Однако ответ не заставил себя ждать. В направлении, противоположном тому, что я ожидал, появились три всадника. Два из них были одеты в немецкие шлемы, а тот, что посередине, – в русскую фуражку. Они увидели меня, а в моем кармане лежали бумаги, завизированные ЧК для военной территории. Моя песенка была спета, разве что…
Я поздоровался первым, эстонец мне ответил, широко улыбаясь: «Есть ли здесь красные?», – он говорил как «белый». «Красные?» – переспросил с тревогой Владимир и подумал, что его час настал. Двое солдат практически касались его лица стволами своих винтовок. «Я никого не видел!» – ответил он. Это было уже лучше. Всадники удалились рысцой.
Владимир быстро вернулся к приютивших его хозяевам. Он писал: «Я только присоединился к своим новым латышским друзьям, когда в деревню вошел большой патруль». За эстонским авангардом последовала большая группа, затем пришли основные войска, частично состоявшие из эстонцев, и, наконец, группа русских офицеров и студентов. Вошли вооруженные латыши, спросили на русском, нет ли спрятанных военных или оружия. Латыш смотрел пристально на меня. Я вспомнил тогда рекомендации одного из командиров, который слыл самым хитрым среди всех. «Всегда нужно говорить правду. Дураки этому не поверят, а умные от этого растеряются, так ты выиграешь время для действия». Но мне было уже поздно говорить правду. Латыш призвал меня отправиться на следующий день к местному эстонскому коменданту, потому что никто не имел права выехать за пределы деревни без его разрешения, а раньше следующего дня выдать его было нельзя. Как только отряд ушел, на улицах внезапно появилась группа странных солдат, очень хорошо одетых, вооруженных блестящим сложным оружием. Это были «нордические» добровольцы, будущие товарищи Гиммлера и Квислинга, их крестные. Моё беспокойство возросло с прибытием этих монстров».
Несмотря на советы молодой латышки, приютившей его, Владимир запросил разрешение на выезд… «После отвратительного вечера, за которым последовала еще более неприятная ночь, мы отправились по отдельности к местному коменданту, где уже было много народа. Молодой эстонский офицер допрашивал латышей по-русски без акцента». Владимира держали на месте, а затем перевели в своего рода амбар. «Вечером моя хозяйка нашла способ передать мне записку. Она мне посоветовала бежать, поскольку ничего хорошего меня не ожидало.
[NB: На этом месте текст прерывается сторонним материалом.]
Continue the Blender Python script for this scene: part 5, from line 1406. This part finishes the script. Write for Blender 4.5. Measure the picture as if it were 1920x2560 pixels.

Она добавила, что не уедет, пока не узнает исход моего дела. Ночью приходили и забирали задержанных одного за другим, после никто из них не возвращался. Было слышны только недалекие выстрелы. Притворившись, что мне нехорошо, я попросился выйти, и как только оказался снаружи, я сказал часовому: «Если хочешь заработать сто рублей или даже больше, иди в то место, за вокзалом и попроси еды для меня и новостей от моей матери». Имя и адрес, разумеется, были выдуманы, но я описал ему место позади вокзала. Я воззвал к его чувствам чести и товарищества. Я заверил, что, если о нем спросят в его отсутствие, то я скажу, что он пригрозил нам расстрелом, если мы куда-то двинемся, пока он отошел по своим делам. Как только я посчитал, что он удалился на порядочное расстояние, я шепнул пару слов трем задержанным, которые лучше всего могли бы меня понять. Мы вышли во двор, чтобы “подышать воздухом”, и вышли к невысокой стене. Один из задержанных вскарабкался на нее первым, я последовал за ним, а остальные увязались за нами.
Я был уже достаточно далеко, когда началась погоня. Моя хозяйка еще не спала, мы разбудили её отца и после быстрых сборов пустились в бега. Моя хозяйка вписала моё имя на пропуске, завизированном эстонцами. Путешествие было долгим и мучительным, но моей хозяйке удалось его облегчить. Её приняли на ферме соотечественников, и там нашли ночлег и укрытие на двоих. На въезде в Фридрихштадт (Яунелгава) расположилась группа интервентов, город был под контролем латышей-германофилов сторонников Ниедры. Мы остановились вместе на некотором расстоянии, но моя хозяйка решила, что должна меня оставить на одном из хуторов, где она нашла следы своего мужа». Владимир написал по этому поводу: «С того времени я часто пытался узнать новости о ней. Один раз её отец ответил мне, что уже потерял всякую надежду вновь её увидеть, впрочем, он умер через два года. Я относил цветы на его могилу в 1923 г.»
«Наконец, я прибыл в Ригу, которую удерживали латыши Ниедры и немцы. Эстонцы и латыши Ульманиса, поддерживаемые союзниками, изгнали их артиллерийским огнем. Было столько же арестов, как и при немцах, однако казнили не так массово».